The idea that, just two days before World AIDS Day, Commonwealth, state and territory Education Ministers could sit around a table and agree to an HPE curriculum that excludes HIV and other BBVs is simply astounding (and a lot of other words which I am too polite to write here).

Taken together, these omissions – LGBTI students and content, comprehensive sexual health education, and HIV and other BBVs – from the national Health and Physical Education curriculum, mean that the document that has been drafted (or the public versions of it at least) is an abject failure.

And it is a collective failure, too. The original December 2012 draft, and the July 2013 revised draft, were both released under the previous federal Labor Government. Of the state and territory Education Ministers present next Friday, five will be from the Coalition, two from Labor and even one from the Greens, and they will each bear some of the responsibility.

But above all, this is a test for the new Commonwealth Education Minister, the Hon Christopher Pyne MP. He has come to Government expressing concerns about the ACARA process for developing the national curriculum, and the outcomes it has produced. Here is his opportunity to show that he is genuine, and to help ensure that the national Health and Physical Education Curriculum is genuinely-inclusive.

If he does not, if the document that is approved on 29 November excludes LGBTI students and content, comprehensive sexual health education, and HIV and other BBVs, then Minister Pyne will earn a large red “F” on his first term report card. He can – and must – do better.

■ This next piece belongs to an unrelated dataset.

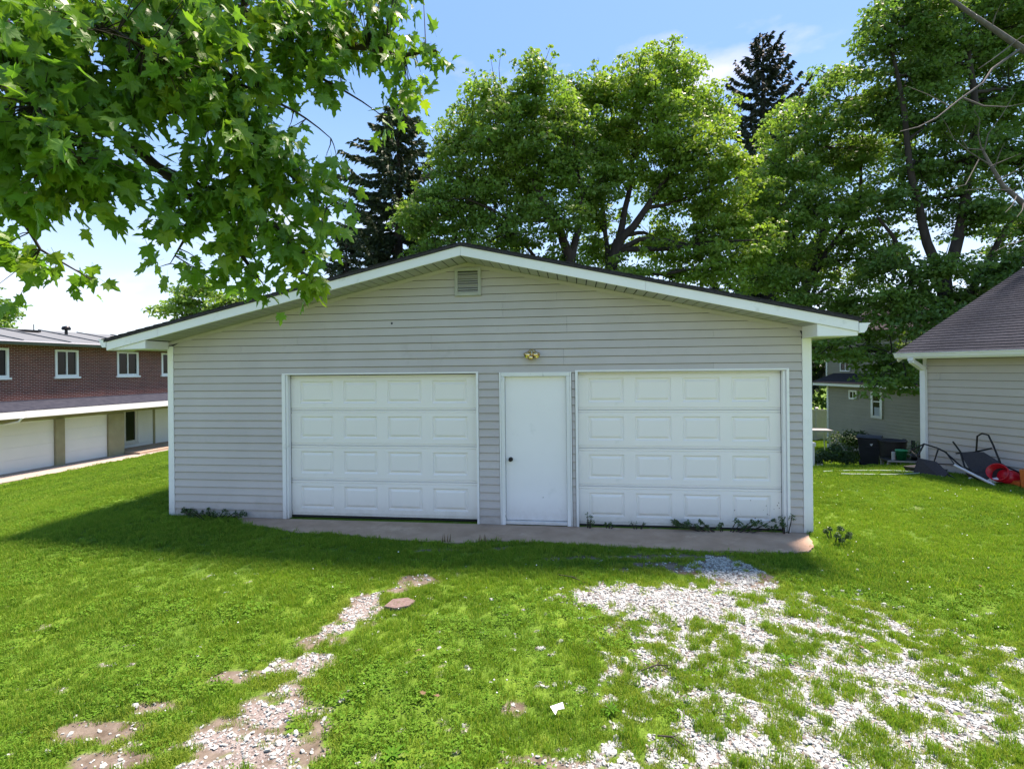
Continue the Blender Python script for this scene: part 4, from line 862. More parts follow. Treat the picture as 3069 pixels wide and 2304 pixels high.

Update (3 December): The Standing Council on School Education and Early Childhood met last Friday, but did NOT endorse the national Health & Physical Education curriculum. Instead, they have noted its development, while also noting that the Commonwealth is reviewing ACARA and the curriculum development process more broadly. Basically, the curriculum is on hold until that review is finished, meaning it could be adopted at some point in 2014, amended and then adopted in 2014, or could be sent back for complete redraft, either by ACARA or someone else. I will obviously post further updates as I become aware of important developments.